_Provided material_
***
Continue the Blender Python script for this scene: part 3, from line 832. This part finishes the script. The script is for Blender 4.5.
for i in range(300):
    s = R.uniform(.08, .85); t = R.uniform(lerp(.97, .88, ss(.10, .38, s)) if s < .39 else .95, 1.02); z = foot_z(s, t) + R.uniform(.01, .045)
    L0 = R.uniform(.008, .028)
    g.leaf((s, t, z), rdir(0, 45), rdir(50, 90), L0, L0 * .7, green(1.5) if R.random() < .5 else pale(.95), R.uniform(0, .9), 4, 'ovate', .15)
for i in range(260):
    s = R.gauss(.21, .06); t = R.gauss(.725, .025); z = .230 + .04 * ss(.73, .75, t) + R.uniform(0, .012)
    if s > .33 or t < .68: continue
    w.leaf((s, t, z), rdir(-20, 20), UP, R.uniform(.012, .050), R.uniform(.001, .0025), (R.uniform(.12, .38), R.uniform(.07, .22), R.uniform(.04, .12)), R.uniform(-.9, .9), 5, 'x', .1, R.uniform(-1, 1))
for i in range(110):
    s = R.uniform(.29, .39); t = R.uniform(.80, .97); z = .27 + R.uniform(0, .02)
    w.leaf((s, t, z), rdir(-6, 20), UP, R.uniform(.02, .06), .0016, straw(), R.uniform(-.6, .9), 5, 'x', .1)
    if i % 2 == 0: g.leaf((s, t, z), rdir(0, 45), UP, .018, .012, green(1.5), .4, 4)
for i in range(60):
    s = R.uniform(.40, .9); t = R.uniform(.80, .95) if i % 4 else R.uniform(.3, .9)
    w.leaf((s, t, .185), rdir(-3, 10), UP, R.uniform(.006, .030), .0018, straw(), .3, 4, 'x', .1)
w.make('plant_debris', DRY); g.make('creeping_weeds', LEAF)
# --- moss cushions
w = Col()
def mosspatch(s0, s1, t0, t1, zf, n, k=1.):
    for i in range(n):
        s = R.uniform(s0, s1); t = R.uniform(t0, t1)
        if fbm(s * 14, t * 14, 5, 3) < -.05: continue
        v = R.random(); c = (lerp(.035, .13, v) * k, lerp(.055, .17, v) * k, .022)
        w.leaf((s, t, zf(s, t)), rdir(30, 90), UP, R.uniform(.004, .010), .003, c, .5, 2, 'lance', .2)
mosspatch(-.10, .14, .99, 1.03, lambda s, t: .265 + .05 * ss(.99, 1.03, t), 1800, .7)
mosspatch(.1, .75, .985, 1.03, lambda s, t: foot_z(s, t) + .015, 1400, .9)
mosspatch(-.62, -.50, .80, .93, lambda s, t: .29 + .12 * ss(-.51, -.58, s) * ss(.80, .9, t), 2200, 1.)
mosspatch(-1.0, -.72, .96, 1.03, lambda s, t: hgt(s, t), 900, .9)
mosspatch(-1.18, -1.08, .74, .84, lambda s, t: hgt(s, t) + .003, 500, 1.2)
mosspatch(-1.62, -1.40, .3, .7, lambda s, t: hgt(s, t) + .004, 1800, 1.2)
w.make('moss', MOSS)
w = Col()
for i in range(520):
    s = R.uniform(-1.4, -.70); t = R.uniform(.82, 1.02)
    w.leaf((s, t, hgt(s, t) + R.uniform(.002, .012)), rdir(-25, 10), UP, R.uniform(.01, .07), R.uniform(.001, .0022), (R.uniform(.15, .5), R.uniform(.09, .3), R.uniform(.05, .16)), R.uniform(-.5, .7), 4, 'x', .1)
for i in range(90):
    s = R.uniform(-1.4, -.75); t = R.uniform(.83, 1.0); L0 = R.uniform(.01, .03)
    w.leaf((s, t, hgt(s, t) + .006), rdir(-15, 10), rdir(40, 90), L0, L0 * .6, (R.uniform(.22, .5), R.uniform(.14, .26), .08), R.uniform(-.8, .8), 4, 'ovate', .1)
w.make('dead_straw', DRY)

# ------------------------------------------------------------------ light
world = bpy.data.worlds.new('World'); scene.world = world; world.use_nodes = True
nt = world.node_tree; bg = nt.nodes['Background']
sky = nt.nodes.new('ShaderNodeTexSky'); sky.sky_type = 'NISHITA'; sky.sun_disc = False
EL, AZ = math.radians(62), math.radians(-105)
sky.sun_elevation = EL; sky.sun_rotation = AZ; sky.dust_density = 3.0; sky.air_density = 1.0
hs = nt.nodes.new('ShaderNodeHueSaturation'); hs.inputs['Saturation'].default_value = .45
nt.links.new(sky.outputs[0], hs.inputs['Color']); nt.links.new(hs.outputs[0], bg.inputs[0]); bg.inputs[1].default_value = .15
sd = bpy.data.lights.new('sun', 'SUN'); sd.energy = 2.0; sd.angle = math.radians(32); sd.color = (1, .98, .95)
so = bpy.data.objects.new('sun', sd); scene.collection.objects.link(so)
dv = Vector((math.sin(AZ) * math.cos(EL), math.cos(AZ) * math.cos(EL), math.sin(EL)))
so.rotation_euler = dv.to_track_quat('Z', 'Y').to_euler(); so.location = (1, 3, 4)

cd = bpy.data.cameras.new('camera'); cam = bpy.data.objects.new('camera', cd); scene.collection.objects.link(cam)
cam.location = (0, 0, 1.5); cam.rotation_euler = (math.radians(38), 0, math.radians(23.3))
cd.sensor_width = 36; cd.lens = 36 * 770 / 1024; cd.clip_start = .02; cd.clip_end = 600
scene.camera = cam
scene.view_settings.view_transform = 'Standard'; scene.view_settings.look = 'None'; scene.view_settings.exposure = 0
***
_Exercise goal_
Word for word, quote all of the data above.

_Final answer_
Continue the Blender Python script for this scene: part 3, from line 832. This part finishes the script. The script is for Blender 4.5.
for i in range(300):
    s = R.uniform(.08, .85); t = R.uniform(lerp(.97, .88, ss(.10, .38, s)) if s < .39 else .95, 1.02); z = foot_z(s, t) + R.uniform(.01, .045)
    L0 = R.uniform(.008, .028)
    g.leaf((s, t, z), rdir(0, 45), rdir(50, 90), L0, L0 * .7, green(1.5) if R.random() < .5 else pale(.95), R.uniform(0, .9), 4, 'ovate', .15)
for i in range(260):
    s = R.gauss(.21, .06); t = R.gauss(.725, .025); z = .230 + .04 * ss(.73, .75, t) + R.uniform(0, .012)
    if s > .33 or t < .68: continue
    w.leaf((s, t, z), rdir(-20, 20), UP, R.uniform(.012, .050), R.uniform(.001, .0025), (R.uniform(.12, .38), R.uniform(.07, .22), R.uniform(.04, .12)), R.uniform(-.9, .9), 5, 'x', .1, R.uniform(-1, 1))
for i in range(110):
    s = R.uniform(.29, .39); t = R.uniform(.80, .97); z = .27 + R.uniform(0, .02)
    w.leaf((s, t, z), rdir(-6, 20), UP, R.uniform(.02, .06), .0016, straw(), R.uniform(-.6, .9), 5, 'x', .1)
    if i % 2 == 0: g.leaf((s, t, z), rdir(0, 45), UP, .018, .012, green(1.5), .4, 4)
for i in range(60):
    s = R.uniform(.40, .9); t = R.uniform(.80, .95) if i % 4 else R.uniform(.3, .9)
    w.leaf((s, t, .185), rdir(-3, 10), UP, R.uniform(.006, .030), .0018, straw(), .3, 4, 'x', .1)
w.make('plant_debris', DRY); g.make('creeping_weeds', LEAF)
# --- moss cushions
w = Col()
def mosspatch(s0, s1, t0, t1, zf, n, k=1.):
    for i in range(n):
        s = R.uniform(s0, s1); t = R.uniform(t0, t1)
        if fbm(s * 14, t * 14, 5, 3) < -.05: continue
        v = R.random(); c = (lerp(.035, .13, v) * k, lerp(.055, .17, v) * k, .022)
        w.leaf((s, t, zf(s, t)), rdir(30, 90), UP, R.uniform(.004, .010), .003, c, .5, 2, 'lance', .2)
mosspatch(-.10, .14, .99, 1.03, lambda s, t: .265 + .05 * ss(.99, 1.03, t), 1800, .7)
mosspatch(.1, .75, .985, 1.03, lambda s, t: foot_z(s, t) + .015, 1400, .9)
mosspatch(-.62, -.50, .80, .93, lambda s, t: .29 + .12 * ss(-.51, -.58, s) * ss(.80, .9, t), 2200, 1.)
mosspatch(-1.0, -.72, .96, 1.03, lambda s, t: hgt(s, t), 900, .9)
mosspatch(-1.18, -1.08, .74, .84, lambda s, t: hgt(s, t) + .003, 500, 1.2)
mosspatch(-1.62, -1.40, .3, .7, lambda s, t: hgt(s, t) + .004, 1800, 1.2)
w.make('moss', MOSS)
w = Col()
for i in range(520):
    s = R.uniform(-1.4, -.70); t = R.uniform(.82, 1.02)
    w.leaf((s, t, hgt(s, t) + R.uniform(.002, .012)), rdir(-25, 10), UP, R.uniform(.01, .07), R.uniform(.001, .0022), (R.uniform(.15, .5), R.uniform(.09, .3), R.uniform(.05, .16)), R.uniform(-.5, .7), 4, 'x', .1)
for i in range(90):
    s = R.uniform(-1.4, -.75); t = R.uniform(.83, 1.0); L0 = R.uniform(.01, .03)
    w.leaf((s, t, hgt(s, t) + .006), rdir(-15, 10), rdir(40, 90), L0, L0 * .6, (R.uniform(.22, .5), R.uniform(.14, .26), .08), R.uniform(-.8, .8), 4, 'ovate', .1)
w.make('dead_straw', DRY)

# ------------------------------------------------------------------ light
world = bpy.data.worlds.new('World'); scene.world = world; world.use_nodes = True
nt = world.node_tree; bg = nt.nodes['Background']
sky = nt.nodes.new('ShaderNodeTexSky'); sky.sky_type = 'NISHITA'; sky.sun_disc = False
EL, AZ = math.radians(62), math.radians(-105)
sky.sun_elevation = EL; sky.sun_rotation = AZ; sky.dust_density = 3.0; sky.air_density = 1.0
hs = nt.nodes.new('ShaderNodeHueSaturation'); hs.inputs['Saturation'].default_value = .45
nt.links.new(sky.outputs[0], hs.inputs['Color']); nt.links.new(hs.outputs[0], bg.inputs[0]); bg.inputs[1].default_value = .15
sd = bpy.data.lights.new('sun', 'SUN'); sd.energy = 2.0; sd.angle = math.radians(32); sd.color = (1, .98, .95)
so = bpy.data.objects.new('sun', sd); scene.collection.objects.link(so)
dv = Vector((math.sin(AZ) * math.cos(EL), math.cos(AZ) * math.cos(EL), math.sin(EL)))
so.rotation_euler = dv.to_track_quat('Z', 'Y').to_euler(); so.location = (1, 3, 4)

cd = bpy.data.cameras.new('camera'); cam = bpy.data.objects.new('camera', cd); scene.collection.objects.link(cam)
cam.location = (0, 0, 1.5); cam.rotation_euler = (math.radians(38), 0, math.radians(23.3))
cd.sensor_width = 36; cd.lens = 36 * 770 / 1024; cd.clip_start = .02; cd.clip_end = 600
scene.camera = cam
scene.view_settings.view_transform = 'Standard'; scene.view_settings.look = 'None'; scene.view_settings.exposure = 0